## Begin DATASET SECTION

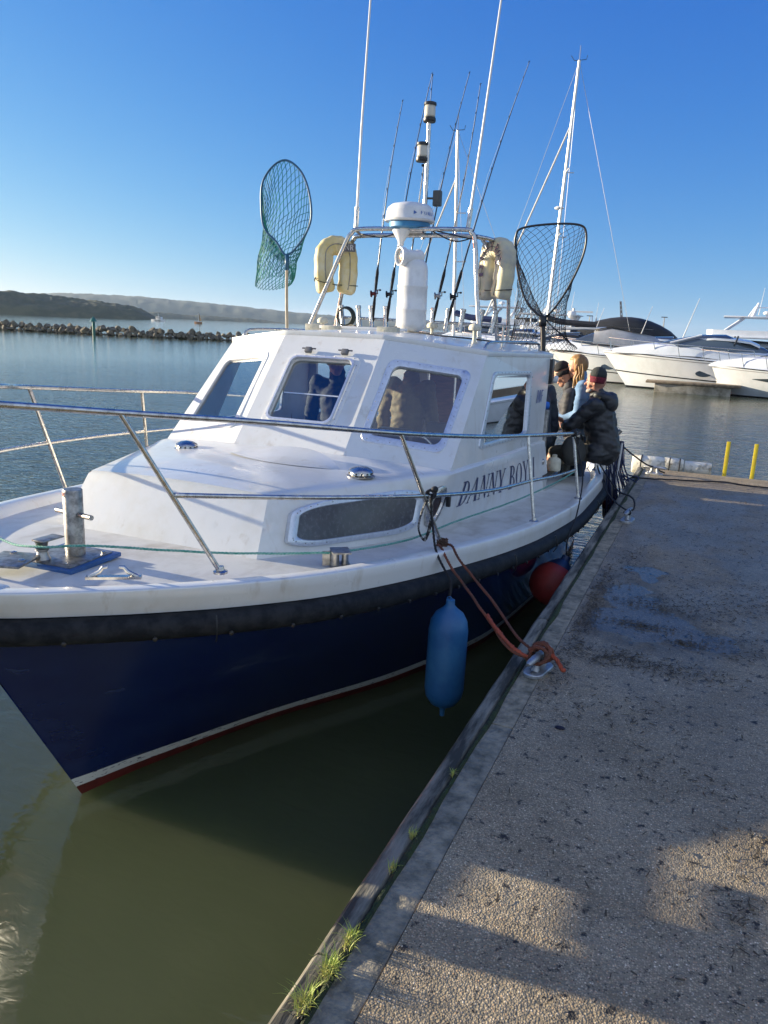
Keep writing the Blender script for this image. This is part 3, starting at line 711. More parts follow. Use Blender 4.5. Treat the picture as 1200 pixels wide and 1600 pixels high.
# long tinted side light
def uv_of(y): return (y-3.47)/(7.6-3.47)
u_c, v_c, hu, hv = .165, .50, .117, .265
def ring_on(fn, P_out, P_in, off_o, off_i):
    mb = MB(); rows = []
    for P, of in ((P_out, 0), (P_out, off_o*.8), ([(lerp(a[0], b[0], .12), lerp(a[1], b[1], .12)) for a, b in zip(P_out, P_in)], off_o), ([(lerp(a[0], b[0], .85), lerp(a[1], b[1], .85)) for a, b in zip(P_out, P_in)], off_o), (P_in, off_i)):
        rows.append([fn(x, y, of) for x, y in P])
    mb.grid(rows, closed=True); return mb
P_in = rrect(1, 1, .62, 7); P_out = P_in
wq = [tside(u_c-hu, v_c-hv), tside(u_c+hu, v_c-hv-.02), tside(u_c+hu, v_c+hv), tside(u_c-hu, v_c+hv)]
wn_ = (wq[1]-wq[0]).cross(wq[3]-wq[0]).normalized(); wn_ = wn_ if wn_.x > 0 else -wn_
fn = lambda x, y, of: wq[0]*(1-x)*(1-y)/4+wq[1]*(1+x)*(1-y)/4+wq[2]*(1+x)*(1+y)/4+wq[3]*(1-x)*(1+y)/4+wn_*(of+.018 if of else 0)
po = rrect(1.10, 1.32, .60, 7); pi_ = rrect(.97, .98, .46, 7)
fw_ = ring_on(fn, po, pi_, .016, .009).build('side_window', alu, boat, smooth=40)
mb = MB(); c_ = fn(0, 0, .010)
rows = [[fn(x*s_, y*s_, .010) for x, y in pi_] for s_ in (1, .75, .5, .25)]; mb.grid(rows, closed=True); mb.face(rows[-1])
mb.build('pane', mat('smoked_acrylic', (.035,.035,.045), .16, spec=.7, col2=(.07,.07,.085), vs=38, detail=10, rvar=.2), fw_, smooth=180)
mb = MB()
for k in range(22):
    x, y = rrect(1.035, 1.18, .52, 7)[int(k*32/22) % 32]; mb.ball(fn(x, y, .017), .004, 1)
mb.build('screw', steel_d, fw_)
# round opening vent beside the name
pc = (.335, .50)
fn2 = lambda x, y, of: tside(pc[0]+.021*x, pc[1]+.30*y, of)
cir = [(math.cos(2*math.pi*k/28), math.sin(2*math.pi*k/28)) for k in range(28)]
pf = ring_on(fn2, [(x*1.15, y*1.15) for x, y in cir], [(x*.68, y*.68) for x, y in cir], .020, .004).build('porthole', steel, boat, smooth=50)
mb = MB(); mb.face([fn2(x*.68, y*.68, .006) for x, y in cir]); mb.build('pane', mat('brown_port', (.03,.015,.012), .1), pf)
mb = MB(); mb.box(tside(.371, .55, .022), (.03,.03,.075), bev=.005); mb.build('hinge', black, pf)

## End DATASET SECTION

TASK TO COMPLETE |
Quote the material word for word, dropping any images it holds.

FULL SOLUTION |
Keep writing the Blender script for this image. This is part 3, starting at line 711. More parts follow. Use Blender 4.5. Treat the picture as 1200 pixels wide and 1600 pixels high.
# long tinted side light
def uv_of(y): return (y-3.47)/(7.6-3.47)
u_c, v_c, hu, hv = .165, .50, .117, .265
def ring_on(fn, P_out, P_in, off_o, off_i):
    mb = MB(); rows = []
    for P, of in ((P_out, 0), (P_out, off_o*.8), ([(lerp(a[0], b[0], .12), lerp(a[1], b[1], .12)) for a, b in zip(P_out, P_in)], off_o), ([(lerp(a[0], b[0], .85), lerp(a[1], b[1], .85)) for a, b in zip(P_out, P_in)], off_o), (P_in, off_i)):
        rows.append([fn(x, y, of) for x, y in P])
    mb.grid(rows, closed=True); return mb
P_in = rrect(1, 1, .62, 7); P_out = P_in
wq = [tside(u_c-hu, v_c-hv), tside(u_c+hu, v_c-hv-.02), tside(u_c+hu, v_c+hv), tside(u_c-hu, v_c+hv)]
wn_ = (wq[1]-wq[0]).cross(wq[3]-wq[0]).normalized(); wn_ = wn_ if wn_.x > 0 else -wn_
fn = lambda x, y, of: wq[0]*(1-x)*(1-y)/4+wq[1]*(1+x)*(1-y)/4+wq[2]*(1+x)*(1+y)/4+wq[3]*(1-x)*(1+y)/4+wn_*(of+.018 if of else 0)
po = rrect(1.10, 1.32, .60, 7); pi_ = rrect(.97, .98, .46, 7)
fw_ = ring_on(fn, po, pi_, .016, .009).build('side_window', alu, boat, smooth=40)
mb = MB(); c_ = fn(0, 0, .010)
rows = [[fn(x*s_, y*s_, .010) for x, y in pi_] for s_ in (1, .75, .5, .25)]; mb.grid(rows, closed=True); mb.face(rows[-1])
mb.build('pane', mat('smoked_acrylic', (.035,.035,.045), .16, spec=.7, col2=(.07,.07,.085), vs=38, detail=10, rvar=.2), fw_, smooth=180)
mb = MB()
for k in range(22):
    x, y = rrect(1.035, 1.18, .52, 7)[int(k*32/22) % 32]; mb.ball(fn(x, y, .017), .004, 1)
mb.build('screw', steel_d, fw_)
# round opening vent beside the name
pc = (.335, .50)
fn2 = lambda x, y, of: tside(pc[0]+.021*x, pc[1]+.30*y, of)
cir = [(math.cos(2*math.pi*k/28), math.sin(2*math.pi*k/28)) for k in range(28)]
pf = ring_on(fn2, [(x*1.15, y*1.15) for x, y in cir], [(x*.68, y*.68) for x, y in cir], .020, .004).build('porthole', steel, boat, smooth=50)
mb = MB(); mb.face([fn2(x*.68, y*.68, .006) for x, y in cir]); mb.build('pane', mat('brown_port', (.03,.015,.012), .1), pf)
mb = MB(); mb.box(tside(.371, .55, .022), (.03,.03,.075), bev=.005); mb.build('hinge', black, pf)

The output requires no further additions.